Fox News Weather Center

Freezing Temperatures to Threaten Those Without Power in Tornado-Ravaged Midwest

January-like cold is on the way for areas of the Midwest that were ravaged by tornadoes on Sunday, bringing dangerous and life-threatening low temperatures to those still without power.

Thirteen counties in Illinois have been declared state disaster areas by Illinois Governor Pat Quinn in response to Sunday's severe weather.

It has been estimated by Mayor Gary Manier that more than 500 homes and businesses have been damaged or destroyed in Washington, Ill., according to WGN Radio.
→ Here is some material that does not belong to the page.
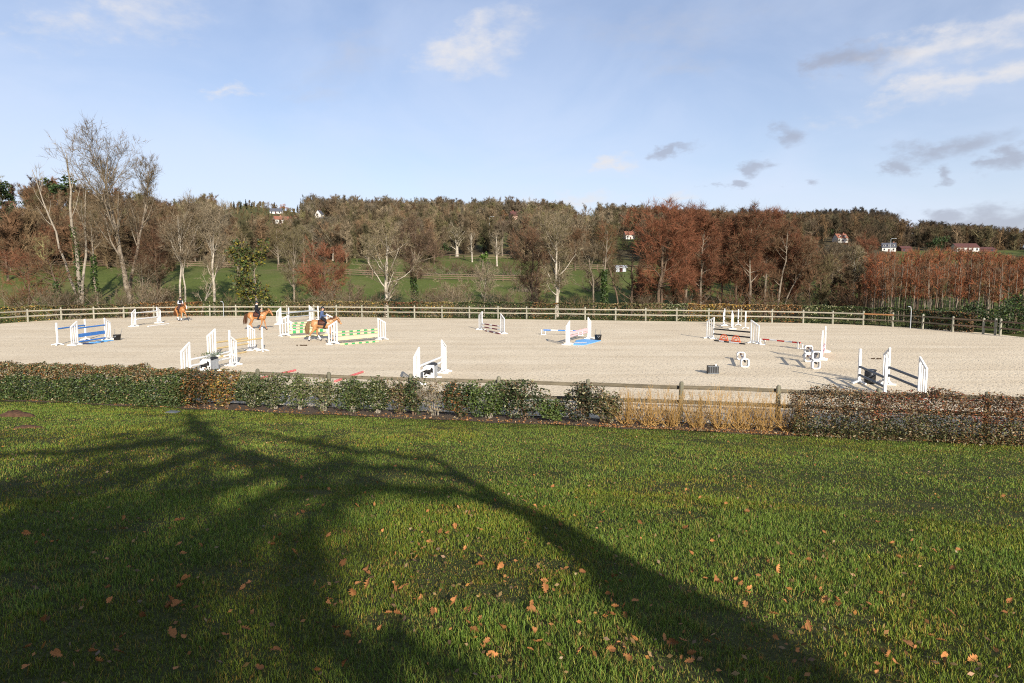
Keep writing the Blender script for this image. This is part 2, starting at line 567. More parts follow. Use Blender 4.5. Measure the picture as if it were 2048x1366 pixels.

"We don't yet have a total handle on [the number of people displaced]," Patti Thompson, spokesperson for the Illinois Emergency Management Agency told

The arrival of frigid air may force more people through the doors of the state's six open disaster shelters in the coming days.

Additionally, hundreds are still without power in Washington and Peoria, Ill., making the overnight lows Saturday and Sunday extremely dangerous.
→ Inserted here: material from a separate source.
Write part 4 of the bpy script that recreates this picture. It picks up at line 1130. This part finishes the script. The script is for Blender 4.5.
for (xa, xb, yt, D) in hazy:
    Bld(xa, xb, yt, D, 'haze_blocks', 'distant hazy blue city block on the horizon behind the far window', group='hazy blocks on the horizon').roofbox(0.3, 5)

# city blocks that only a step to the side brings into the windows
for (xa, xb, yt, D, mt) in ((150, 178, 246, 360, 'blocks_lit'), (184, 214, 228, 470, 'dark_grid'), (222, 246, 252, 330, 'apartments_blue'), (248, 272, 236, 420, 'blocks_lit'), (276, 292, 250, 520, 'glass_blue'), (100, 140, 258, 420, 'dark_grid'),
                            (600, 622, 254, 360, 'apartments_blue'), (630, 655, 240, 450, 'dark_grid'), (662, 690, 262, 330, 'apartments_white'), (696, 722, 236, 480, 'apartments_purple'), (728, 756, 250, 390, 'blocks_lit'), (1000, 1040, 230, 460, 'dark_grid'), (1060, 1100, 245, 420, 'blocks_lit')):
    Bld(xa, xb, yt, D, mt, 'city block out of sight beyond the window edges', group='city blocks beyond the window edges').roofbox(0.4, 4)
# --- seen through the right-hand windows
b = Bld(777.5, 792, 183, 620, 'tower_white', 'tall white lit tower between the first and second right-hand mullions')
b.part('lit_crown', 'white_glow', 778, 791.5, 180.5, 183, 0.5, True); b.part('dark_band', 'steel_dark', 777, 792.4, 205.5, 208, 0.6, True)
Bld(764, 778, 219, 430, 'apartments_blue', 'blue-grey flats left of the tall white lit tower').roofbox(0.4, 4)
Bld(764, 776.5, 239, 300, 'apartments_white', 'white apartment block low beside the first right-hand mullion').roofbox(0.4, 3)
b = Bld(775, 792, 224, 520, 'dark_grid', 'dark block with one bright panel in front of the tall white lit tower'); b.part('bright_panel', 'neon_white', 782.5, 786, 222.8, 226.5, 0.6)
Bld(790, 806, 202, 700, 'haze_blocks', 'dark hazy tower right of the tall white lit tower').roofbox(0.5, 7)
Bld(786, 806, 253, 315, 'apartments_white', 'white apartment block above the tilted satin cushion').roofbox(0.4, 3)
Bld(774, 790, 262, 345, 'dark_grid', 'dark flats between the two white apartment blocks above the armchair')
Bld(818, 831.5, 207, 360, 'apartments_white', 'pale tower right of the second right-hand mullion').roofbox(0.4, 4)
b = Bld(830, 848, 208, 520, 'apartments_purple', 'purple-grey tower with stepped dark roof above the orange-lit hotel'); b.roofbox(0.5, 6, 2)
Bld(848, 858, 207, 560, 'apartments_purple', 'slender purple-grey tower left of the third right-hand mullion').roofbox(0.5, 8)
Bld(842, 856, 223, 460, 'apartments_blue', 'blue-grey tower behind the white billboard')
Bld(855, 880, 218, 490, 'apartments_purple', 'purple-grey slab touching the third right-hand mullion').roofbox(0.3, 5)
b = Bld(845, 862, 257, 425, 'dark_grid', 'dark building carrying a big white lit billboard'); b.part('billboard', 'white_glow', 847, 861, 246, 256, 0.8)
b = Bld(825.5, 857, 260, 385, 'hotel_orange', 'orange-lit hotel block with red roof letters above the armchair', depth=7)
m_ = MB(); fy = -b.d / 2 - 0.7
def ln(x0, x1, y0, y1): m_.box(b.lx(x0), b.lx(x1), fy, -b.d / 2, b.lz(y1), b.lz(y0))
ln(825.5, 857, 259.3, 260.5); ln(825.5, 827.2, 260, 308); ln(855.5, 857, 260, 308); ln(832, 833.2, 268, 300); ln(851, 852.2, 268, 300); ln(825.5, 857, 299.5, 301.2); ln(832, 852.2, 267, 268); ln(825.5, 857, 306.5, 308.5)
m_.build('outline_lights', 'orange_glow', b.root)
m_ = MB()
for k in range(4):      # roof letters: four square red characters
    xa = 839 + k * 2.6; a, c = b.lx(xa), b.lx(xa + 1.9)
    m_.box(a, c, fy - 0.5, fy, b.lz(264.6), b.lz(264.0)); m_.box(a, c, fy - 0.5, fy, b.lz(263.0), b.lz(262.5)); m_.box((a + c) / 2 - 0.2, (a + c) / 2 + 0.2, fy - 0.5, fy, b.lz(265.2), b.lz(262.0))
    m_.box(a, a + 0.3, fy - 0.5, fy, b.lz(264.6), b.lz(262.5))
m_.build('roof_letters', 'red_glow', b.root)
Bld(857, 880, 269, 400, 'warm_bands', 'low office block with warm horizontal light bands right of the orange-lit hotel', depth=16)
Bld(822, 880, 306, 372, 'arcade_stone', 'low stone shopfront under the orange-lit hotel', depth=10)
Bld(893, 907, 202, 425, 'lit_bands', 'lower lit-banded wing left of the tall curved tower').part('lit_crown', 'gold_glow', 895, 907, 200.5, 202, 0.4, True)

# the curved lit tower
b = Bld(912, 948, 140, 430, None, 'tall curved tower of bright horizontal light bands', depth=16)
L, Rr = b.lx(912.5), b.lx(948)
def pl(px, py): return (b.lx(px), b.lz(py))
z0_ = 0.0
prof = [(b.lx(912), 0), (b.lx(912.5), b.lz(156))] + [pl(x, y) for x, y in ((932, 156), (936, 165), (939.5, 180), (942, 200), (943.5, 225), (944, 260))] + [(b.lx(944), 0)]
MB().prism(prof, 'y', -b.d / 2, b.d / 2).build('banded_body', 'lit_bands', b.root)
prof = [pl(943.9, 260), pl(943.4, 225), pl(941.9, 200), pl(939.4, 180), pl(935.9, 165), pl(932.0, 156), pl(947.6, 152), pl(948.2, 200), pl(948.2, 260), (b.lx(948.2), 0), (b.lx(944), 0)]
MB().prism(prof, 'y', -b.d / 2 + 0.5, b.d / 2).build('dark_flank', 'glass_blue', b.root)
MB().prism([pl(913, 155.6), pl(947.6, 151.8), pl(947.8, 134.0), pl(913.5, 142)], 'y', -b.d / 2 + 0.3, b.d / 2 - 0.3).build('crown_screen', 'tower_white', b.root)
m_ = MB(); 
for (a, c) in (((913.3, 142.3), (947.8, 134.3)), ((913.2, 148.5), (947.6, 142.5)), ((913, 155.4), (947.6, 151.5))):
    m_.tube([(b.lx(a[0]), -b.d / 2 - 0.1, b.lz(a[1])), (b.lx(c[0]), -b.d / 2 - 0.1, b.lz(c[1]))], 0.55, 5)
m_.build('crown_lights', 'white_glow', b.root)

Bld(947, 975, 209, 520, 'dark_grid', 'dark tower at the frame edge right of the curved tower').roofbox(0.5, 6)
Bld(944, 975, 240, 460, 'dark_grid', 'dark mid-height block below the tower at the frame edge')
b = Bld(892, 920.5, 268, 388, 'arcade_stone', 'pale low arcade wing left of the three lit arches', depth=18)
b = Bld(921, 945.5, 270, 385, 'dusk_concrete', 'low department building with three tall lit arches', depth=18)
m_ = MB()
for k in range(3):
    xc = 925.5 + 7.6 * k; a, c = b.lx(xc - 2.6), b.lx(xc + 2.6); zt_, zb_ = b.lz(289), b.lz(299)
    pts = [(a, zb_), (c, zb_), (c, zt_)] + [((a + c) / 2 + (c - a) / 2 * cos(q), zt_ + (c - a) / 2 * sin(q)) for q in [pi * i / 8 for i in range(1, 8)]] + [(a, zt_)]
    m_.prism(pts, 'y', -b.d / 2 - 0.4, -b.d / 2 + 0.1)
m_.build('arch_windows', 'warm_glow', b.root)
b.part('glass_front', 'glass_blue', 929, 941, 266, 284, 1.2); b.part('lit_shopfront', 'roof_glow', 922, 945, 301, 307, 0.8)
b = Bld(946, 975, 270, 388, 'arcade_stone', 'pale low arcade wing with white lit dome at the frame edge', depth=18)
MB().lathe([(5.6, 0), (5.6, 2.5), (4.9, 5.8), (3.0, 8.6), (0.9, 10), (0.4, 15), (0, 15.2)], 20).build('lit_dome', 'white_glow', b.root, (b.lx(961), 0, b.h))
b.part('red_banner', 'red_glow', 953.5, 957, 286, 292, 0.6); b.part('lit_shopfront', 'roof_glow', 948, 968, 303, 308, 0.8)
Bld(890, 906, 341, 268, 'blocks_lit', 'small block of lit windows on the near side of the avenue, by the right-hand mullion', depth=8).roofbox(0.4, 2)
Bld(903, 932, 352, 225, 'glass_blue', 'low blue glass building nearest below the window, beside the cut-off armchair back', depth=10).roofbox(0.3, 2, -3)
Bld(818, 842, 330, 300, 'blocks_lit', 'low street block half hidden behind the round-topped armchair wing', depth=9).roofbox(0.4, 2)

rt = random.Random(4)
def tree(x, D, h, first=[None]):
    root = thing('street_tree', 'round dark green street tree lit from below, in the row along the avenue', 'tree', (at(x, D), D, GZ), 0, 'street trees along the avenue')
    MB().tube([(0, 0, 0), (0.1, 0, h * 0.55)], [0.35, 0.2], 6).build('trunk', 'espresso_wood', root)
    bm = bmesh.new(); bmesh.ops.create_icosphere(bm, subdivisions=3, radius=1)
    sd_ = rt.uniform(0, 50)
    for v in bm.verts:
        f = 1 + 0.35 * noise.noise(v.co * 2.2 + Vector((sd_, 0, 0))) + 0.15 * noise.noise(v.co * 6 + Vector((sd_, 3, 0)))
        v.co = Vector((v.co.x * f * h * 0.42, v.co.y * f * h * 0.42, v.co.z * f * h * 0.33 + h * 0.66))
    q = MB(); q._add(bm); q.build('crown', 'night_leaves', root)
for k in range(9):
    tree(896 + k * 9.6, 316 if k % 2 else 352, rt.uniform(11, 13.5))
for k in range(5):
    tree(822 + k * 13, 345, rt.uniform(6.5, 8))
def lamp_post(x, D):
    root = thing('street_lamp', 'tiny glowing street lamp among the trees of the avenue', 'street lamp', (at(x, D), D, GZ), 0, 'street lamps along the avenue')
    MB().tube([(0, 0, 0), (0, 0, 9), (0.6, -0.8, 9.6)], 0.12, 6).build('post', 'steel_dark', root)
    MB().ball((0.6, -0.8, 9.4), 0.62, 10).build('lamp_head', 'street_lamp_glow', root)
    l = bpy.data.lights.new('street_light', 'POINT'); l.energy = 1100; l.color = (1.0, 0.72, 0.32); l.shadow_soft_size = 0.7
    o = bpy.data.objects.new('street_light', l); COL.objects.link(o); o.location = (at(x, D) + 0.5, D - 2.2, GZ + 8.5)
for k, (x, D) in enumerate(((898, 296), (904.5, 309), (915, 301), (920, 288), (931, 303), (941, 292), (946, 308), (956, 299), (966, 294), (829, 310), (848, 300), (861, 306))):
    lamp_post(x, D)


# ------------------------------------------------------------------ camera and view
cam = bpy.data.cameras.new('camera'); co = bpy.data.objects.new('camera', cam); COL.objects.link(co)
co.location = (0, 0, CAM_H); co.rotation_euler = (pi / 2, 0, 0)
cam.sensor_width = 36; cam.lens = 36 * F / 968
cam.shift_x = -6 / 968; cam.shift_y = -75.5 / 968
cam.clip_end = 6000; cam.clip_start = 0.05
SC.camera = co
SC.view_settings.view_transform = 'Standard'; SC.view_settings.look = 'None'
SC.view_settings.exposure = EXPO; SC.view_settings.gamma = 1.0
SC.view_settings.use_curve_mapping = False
"The highs during the day this weekend can easily feel like the dead of winter cold," Expert Senior Meteorologist Bernie Rayno.

Temperatures are forecast to drop 15 to 20 degrees below normal this weekend.

Saturday will usher in temperatures in the 20s with biting wind from the north. The wind will drop RealFeel® temperatures into the single digits and below zero at times.

In the early hours of Sunday morning, the mercury could fall into the teens.

"[Those in the area] need to be prepared. If they don't have heat, they need to seek shelter somewhere that does," Rayno said. "This is a bona fide shot of cold air."

Though the conditions could be deadly overnight, prolonged daytime exposure to the elements can also bring the risk of hypothermia.

The gusty winds forecast Saturday will cause the body to lose heat faster than cold air alone. Those working to clear debris from roadways and search for salvageable belongings are urged to dress warmly.

Hypothermia begins when the core temperature of the body drops below 95 F.

"Anybody caught outdoors and unprepared is at risk," Rayno said.

Despite the Arctic air, the Midwest is in the clear for severe weather for the next several days. The warmth and moisture that brought Sunday's destruction is gone, Rayno said.